--- begin DATASET CONTENT ---
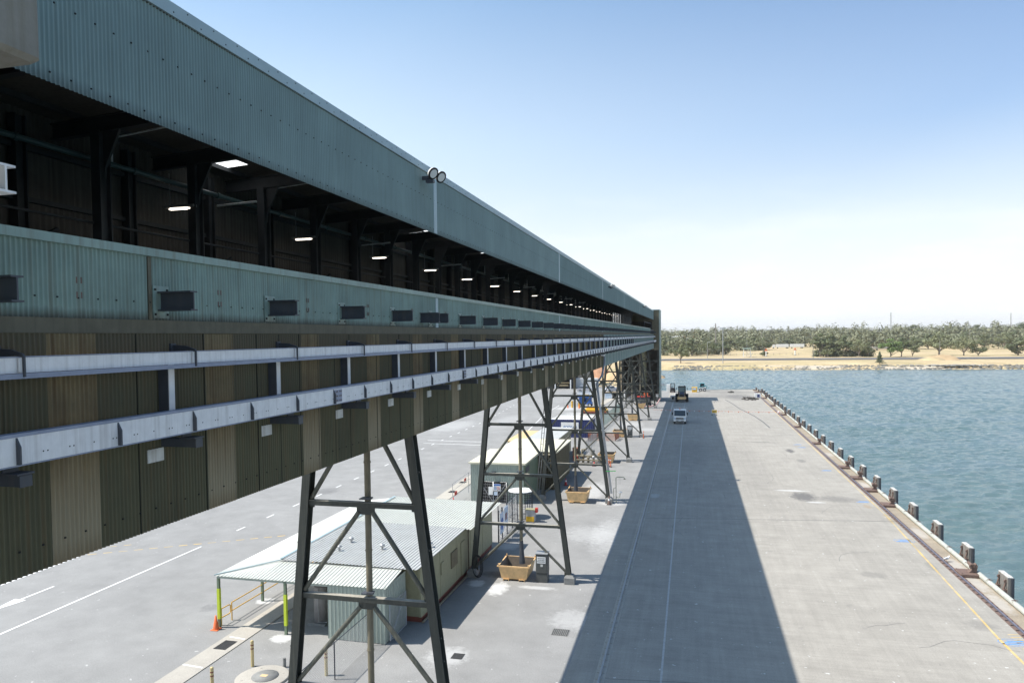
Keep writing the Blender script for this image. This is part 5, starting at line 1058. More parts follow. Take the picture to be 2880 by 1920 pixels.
# ------------------------------------------------------------------ wharf furniture
t_ = thing('edge_kerb', 'long pale round kerb pipe along the water edge of the wharf', 'kerb', (16.45, 100, 0))
mb = MB(); mb.tube([(16.45, y, .14) for y in range(10, 197, 11)]+[(16.45, 197.4, .14)], .15, 10); mb.build('kerb_pipe', M['kerb'], t_)
for i in range(50): y = 36+3.3*i; mb = MB(); mb.tube([(16.28, y, .3), (16.45, y+.02, .36), (16.6, y, .3)], .02, 5); mb.bar((16.45, y-.12, .3), (16.45, y+.12, .33), .03, .02); mb.build('tie_bracket', M['rust'], t_)
MB().box(2, 16.3, 0, .25, -.3, .09).struct('end_kerb', M['concgrey']).matrix_world = Matrix.Translation((0, WY(0)-.05, 0)) @ Matrix.Rotation(math.atan(.27), 4, 'Z')
for x, w_ in ((15.35, 'on the water side of the deck'), (-3.85, 'inside the long shadow beside the asphalt')):
    t_ = thing('crane_rail', 'steel crane rail set in the wharf '+w_, 'crane rail', (x, 90, 0), 0, 'crane rails')
    mb = MB(); mb.box(x-.22, x+.22, -20, 190, .002, .012); mb.build('bed_plate', M['rust'] if x > 0 else M['path'], t_)
    mb = MB(); mb.box(x-.04, x+.04, -20, 190, .012, .1); mb.build('rail_head', M['rail'] if x > 0 else M['galv'], t_)
    c0 = None
    for i in range(100):
        if c0 is None: mb = MB(); mb.box(x-.17, x+.17, 27.97, 28.03, .012, .035); c0 = mb.build('clip', M['dark'] if x > 0 else M['path'], t_)
        else: c = c0.copy(); COL.objects.link(c); c.location = (0, .62*i, 0)
F0 = None
for i in range(26):
    y = 44.9+5.77*i
    lb = 'timber fender panel topped with bird lime, %s from the near end of the wharf' % ordn(i)
    if F0 is not None: copy_tree(F0, (17.1, y, 0), None, lb); continue
    F0 = t_ = thing('fender', lb, 'fender', (17.1, y, 0), 0, 'fender panels along the wharf edge')
    mb = MB(); mb.cbox((-.02, .66, -.7), (.1, 1.3, 2.95))
    for k in range(5): mb.cbox((-.09, .14+.26*k, -.7), (.05, .24, 2.9))
    mb.build('timber_panel', M['fender'], t_, False)
    mb = MB(); mb.cbox((.13, .66, -.7), (.18, 1.34, 3.0), 0, .04); mb.build('rubber_face', M['black'] if 0 else M['darksteel'], t_, False)
    mb = MB(); mb.cbox((.03, .66, .8), (.27, 1.3, .04)); 
    for q in range(14): mb.sphere((R.uniform(-.1, .2), R.uniform(.1, 1.25), .82), R.uniform(.03, .07), 6, 0, (1, 1.4, .5))
    mb.build('bird_lime', M['guano'], t_, False)
    for yy in (.2, 1.1): mb = MB(); mb.tube([(-.15, yy-.04, .55), (-.15, yy+.04, .55)], .1, 8); mb.tube([(-.15, yy, .5), (-.3, yy, -.1), (-.42, yy, -.2)], .05, 6); mb.cbox((-.2, yy, -.05), (.18, .25, .3)); mb.build('chain_bracket', M['rust'], t_, False)
    mb = MB(); mb.tube([(-.5, .66, -.4), (-.1, .66, -.4)], .3, 12); mb.build('rubber_cone', M['black'], t_, False)
H0 = None
for i, y in enumerate((47.15, 64.9, 70.8, 76.6, 82.5, 99.95, 117.3, 134.8, 151.8, 169, 181.5, 187, 193.6)):
    lb = 'rusty mooring hook on its base plate, %s from the near end of the wharf' % ordn(i)
    if H0 is not None: copy_tree(H0, (15.85, y, 0), None, lb); continue
    H0 = t_ = thing('mooring_hook', lb, 'mooring hook', (15.85, y, 0), 0, 'mooring hooks along the wharf edge')
    mb = MB(); mb.cbox((0, .45, .11), (1.0, 1.15, .2), 0, .02); [mb.tube([(dx, dy, .2), (dx, dy, .24)], .04, 6) for dx in (-.4, .38) for dy in (.0, .9)]; mb.build('base_plate', M['rust'], t_, False)
    mb = MB(); mb.sect([(0, 0), (.42, 0), (.5, .42), (.42, .56), (.3, .42), (.2, .18)], (.02, .25, .2), (.02, .55, .2), (1, 0, 0), (0, 0, 1)); mb.tube([(.2+.12*math.cos(a), .22, .62+.12*math.sin(a)) for a in [i_*.5 for i_ in range(-1, 10)]], .055, 8); mb.tube([(.2, .2, .62), (.2, .75, .66)], .1, 10); mb.build('hook', M['rust'], t_, False)
# truck
t_ = thing('flatbed_truck', 'white flatbed truck facing the camera in the shadow on the wharf', 'truck', (-1.88, 119.6, 0)); t_.scale = (1.09, 1.09, 1.06)
mb = MB(); mb.prism([(0, .5), (-.04, .9), (.02, 1.22), (.38, 2.12), (.55, 2.2), (1.55, 2.2), (1.6, 1.3), (1.6, .5)], -.9, .9, 'x'); mb.build('cab', M['white'], t_, False)
mb = MB(); mb.add([(-.8, -.0, 1.27), (.8, -.0, 1.27), (.72, .33, 2.07), (-.72, .33, 2.07)], [(0, 1, 2, 3)]); mb.v = [(x, y-.005-(0 if z < 1.5 else 0), z) for x, y, z in mb.v]; mb.prism([(-.0, 1.27), (.34, 2.07), (.36, 2.05), (.04, 1.27)], -.81, .81, 'x'); mb.build('windscreen', M['glass'], t_, False)
for s_ in (-1, 1):
    MB().prism([(.35, 1.35), (.6, 2.0), (1.3, 2.0), (1.35, 1.35)], .895*s_, .91*s_, 'x').build('side_window', M['glass'], t_, False)
    mb = MB(); mb.cbox((s_*1.08, .1, 1.6), (.16, .1, .42), 0, .02); mb.bar((s_*.9, .2, 1.85), (s_*1.06, .12, 1.75), .03, .03); mb.build('mirror', M['black'], t_, False)
    mb = MB(); mb.cbox((s_*.72, -.05, .9), (.32, .06, .2), 0, .02); mb.build('headlight', M['bluetip'], t_, False)
    for y in (.75, 3.9): mb = MB(); mb.wheel((s_*.78, y, .38), .38, .25); mb.build('wheel', [M['black'], M['galv']], t_, False)
mb = MB(); mb.cbox((0, -.06, .94), (1.1, .05, .1)); mb.cbox((0, -.06, .78), (1.1, .05, .07)); mb.cbox((0, -.1, .53), (1.2, .04, .1)); mb.build('grille', M['black'], t_, False)
mb = MB(); mb.cbox((0, -.03, .54), (1.8, .16, .26), 0, .03); mb.build('bumper', M['white'], t_, False); mb = MB(); mb.cbox((0, -.13, .53), (.38, .02, .11)); mb.build('number_plate', M['cream_strip'], t_, False)
mb = MB(); mb.cbox((0, 3.4, .95), (2.15, 3.4, .16)); mb.build('tray', M['galv'], t_, False)
mb = MB(); [mb.bar((x, 1.75, 1), (x, 1.75, 2.48), .07, .07) for x in (-1.02, -.5, 0, .5, 1.02)]; [mb.bar((-1.05, 1.75, z), (1.05, 1.75, z), .06, .06) for z in (1.5, 2.0, 2.46)]; mb.build('headboard', M['galv'], t_, False)
for s_ in (-1, 1): mb = MB(); mb.box(s_*1.06-.03, s_*1.06+.03, 1.8, 5.1, 1.0, 1.5); mb.build('side_board', M['galv'], t_, False)
mb = MB(); mb.lathe([(.07, 2.2), (.07, 2.33), (.03, 2.37), (0, 2.37)], (0, .9, 0), 10); mb.build('beacon', M['orange'], t_, False); mb = MB(); mb.cbox((0, 2.5, .6), (.7, 5, .2)); mb.build('chassis', M['black'], t_, False)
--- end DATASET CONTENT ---
**REQUEST:** Transcribe each line above verbatim, with the pictures left out.

**COMPLETED TASK:**
Keep writing the Blender script for this image. This is part 5, starting at line 1058. More parts follow. Take the picture to be 2880 by 1920 pixels.
# ------------------------------------------------------------------ wharf furniture
t_ = thing('edge_kerb', 'long pale round kerb pipe along the water edge of the wharf', 'kerb', (16.45, 100, 0))
mb = MB(); mb.tube([(16.45, y, .14) for y in range(10, 197, 11)]+[(16.45, 197.4, .14)], .15, 10); mb.build('kerb_pipe', M['kerb'], t_)
for i in range(50): y = 36+3.3*i; mb = MB(); mb.tube([(16.28, y, .3), (16.45, y+.02, .36), (16.6, y, .3)], .02, 5); mb.bar((16.45, y-.12, .3), (16.45, y+.12, .33), .03, .02); mb.build('tie_bracket', M['rust'], t_)
MB().box(2, 16.3, 0, .25, -.3, .09).struct('end_kerb', M['concgrey']).matrix_world = Matrix.Translation((0, WY(0)-.05, 0)) @ Matrix.Rotation(math.atan(.27), 4, 'Z')
for x, w_ in ((15.35, 'on the water side of the deck'), (-3.85, 'inside the long shadow beside the asphalt')):
    t_ = thing('crane_rail', 'steel crane rail set in the wharf '+w_, 'crane rail', (x, 90, 0), 0, 'crane rails')
    mb = MB(); mb.box(x-.22, x+.22, -20, 190, .002, .012); mb.build('bed_plate', M['rust'] if x > 0 else M['path'], t_)
    mb = MB(); mb.box(x-.04, x+.04, -20, 190, .012, .1); mb.build('rail_head', M['rail'] if x > 0 else M['galv'], t_)
    c0 = None
    for i in range(100):
        if c0 is None: mb = MB(); mb.box(x-.17, x+.17, 27.97, 28.03, .012, .035); c0 = mb.build('clip', M['dark'] if x > 0 else M['path'], t_)
        else: c = c0.copy(); COL.objects.link(c); c.location = (0, .62*i, 0)
F0 = None
for i in range(26):
    y = 44.9+5.77*i
    lb = 'timber fender panel topped with bird lime, %s from the near end of the wharf' % ordn(i)
    if F0 is not None: copy_tree(F0, (17.1, y, 0), None, lb); continue
    F0 = t_ = thing('fender', lb, 'fender', (17.1, y, 0), 0, 'fender panels along the wharf edge')
    mb = MB(); mb.cbox((-.02, .66, -.7), (.1, 1.3, 2.95))
    for k in range(5): mb.cbox((-.09, .14+.26*k, -.7), (.05, .24, 2.9))
    mb.build('timber_panel', M['fender'], t_, False)
    mb = MB(); mb.cbox((.13, .66, -.7), (.18, 1.34, 3.0), 0, .04); mb.build('rubber_face', M['black'] if 0 else M['darksteel'], t_, False)
    mb = MB(); mb.cbox((.03, .66, .8), (.27, 1.3, .04)); 
    for q in range(14): mb.sphere((R.uniform(-.1, .2), R.uniform(.1, 1.25), .82), R.uniform(.03, .07), 6, 0, (1, 1.4, .5))
    mb.build('bird_lime', M['guano'], t_, False)
    for yy in (.2, 1.1): mb = MB(); mb.tube([(-.15, yy-.04, .55), (-.15, yy+.04, .55)], .1, 8); mb.tube([(-.15, yy, .5), (-.3, yy, -.1), (-.42, yy, -.2)], .05, 6); mb.cbox((-.2, yy, -.05), (.18, .25, .3)); mb.build('chain_bracket', M['rust'], t_, False)
    mb = MB(); mb.tube([(-.5, .66, -.4), (-.1, .66, -.4)], .3, 12); mb.build('rubber_cone', M['black'], t_, False)
H0 = None
for i, y in enumerate((47.15, 64.9, 70.8, 76.6, 82.5, 99.95, 117.3, 134.8, 151.8, 169, 181.5, 187, 193.6)):
    lb = 'rusty mooring hook on its base plate, %s from the near end of the wharf' % ordn(i)
    if H0 is not None: copy_tree(H0, (15.85, y, 0), None, lb); continue
    H0 = t_ = thing('mooring_hook', lb, 'mooring hook', (15.85, y, 0), 0, 'mooring hooks along the wharf edge')
    mb = MB(); mb.cbox((0, .45, .11), (1.0, 1.15, .2), 0, .02); [mb.tube([(dx, dy, .2), (dx, dy, .24)], .04, 6) for dx in (-.4, .38) for dy in (.0, .9)]; mb.build('base_plate', M['rust'], t_, False)
    mb = MB(); mb.sect([(0, 0), (.42, 0), (.5, .42), (.42, .56), (.3, .42), (.2, .18)], (.02, .25, .2), (.02, .55, .2), (1, 0, 0), (0, 0, 1)); mb.tube([(.2+.12*math.cos(a), .22, .62+.12*math.sin(a)) for a in [i_*.5 for i_ in range(-1, 10)]], .055, 8); mb.tube([(.2, .2, .62), (.2, .75, .66)], .1, 10); mb.build('hook', M['rust'], t_, False)
# truck
t_ = thing('flatbed_truck', 'white flatbed truck facing the camera in the shadow on the wharf', 'truck', (-1.88, 119.6, 0)); t_.scale = (1.09, 1.09, 1.06)
mb = MB(); mb.prism([(0, .5), (-.04, .9), (.02, 1.22), (.38, 2.12), (.55, 2.2), (1.55, 2.2), (1.6, 1.3), (1.6, .5)], -.9, .9, 'x'); mb.build('cab', M['white'], t_, False)
mb = MB(); mb.add([(-.8, -.0, 1.27), (.8, -.0, 1.27), (.72, .33, 2.07), (-.72, .33, 2.07)], [(0, 1, 2, 3)]); mb.v = [(x, y-.005-(0 if z < 1.5 else 0), z) for x, y, z in mb.v]; mb.prism([(-.0, 1.27), (.34, 2.07), (.36, 2.05), (.04, 1.27)], -.81, .81, 'x'); mb.build('windscreen', M['glass'], t_, False)
for s_ in (-1, 1):
    MB().prism([(.35, 1.35), (.6, 2.0), (1.3, 2.0), (1.35, 1.35)], .895*s_, .91*s_, 'x').build('side_window', M['glass'], t_, False)
    mb = MB(); mb.cbox((s_*1.08, .1, 1.6), (.16, .1, .42), 0, .02); mb.bar((s_*.9, .2, 1.85), (s_*1.06, .12, 1.75), .03, .03); mb.build('mirror', M['black'], t_, False)
    mb = MB(); mb.cbox((s_*.72, -.05, .9), (.32, .06, .2), 0, .02); mb.build('headlight', M['bluetip'], t_, False)
    for y in (.75, 3.9): mb = MB(); mb.wheel((s_*.78, y, .38), .38, .25); mb.build('wheel', [M['black'], M['galv']], t_, False)
mb = MB(); mb.cbox((0, -.06, .94), (1.1, .05, .1)); mb.cbox((0, -.06, .78), (1.1, .05, .07)); mb.cbox((0, -.1, .53), (1.2, .04, .1)); mb.build('grille', M['black'], t_, False)
mb = MB(); mb.cbox((0, -.03, .54), (1.8, .16, .26), 0, .03); mb.build('bumper', M['white'], t_, False); mb = MB(); mb.cbox((0, -.13, .53), (.38, .02, .11)); mb.build('number_plate', M['cream_strip'], t_, False)
mb = MB(); mb.cbox((0, 3.4, .95), (2.15, 3.4, .16)); mb.build('tray', M['galv'], t_, False)
mb = MB(); [mb.bar((x, 1.75, 1), (x, 1.75, 2.48), .07, .07) for x in (-1.02, -.5, 0, .5, 1.02)]; [mb.bar((-1.05, 1.75, z), (1.05, 1.75, z), .06, .06) for z in (1.5, 2.0, 2.46)]; mb.build('headboard', M['galv'], t_, False)
for s_ in (-1, 1): mb = MB(); mb.box(s_*1.06-.03, s_*1.06+.03, 1.8, 5.1, 1.0, 1.5); mb.build('side_board', M['galv'], t_, False)
mb = MB(); mb.lathe([(.07, 2.2), (.07, 2.33), (.03, 2.37), (0, 2.37)], (0, .9, 0), 10); mb.build('beacon', M['orange'], t_, False); mb = MB(); mb.cbox((0, 2.5, .6), (.7, 5, .2)); mb.build('chassis', M['black'], t_, False)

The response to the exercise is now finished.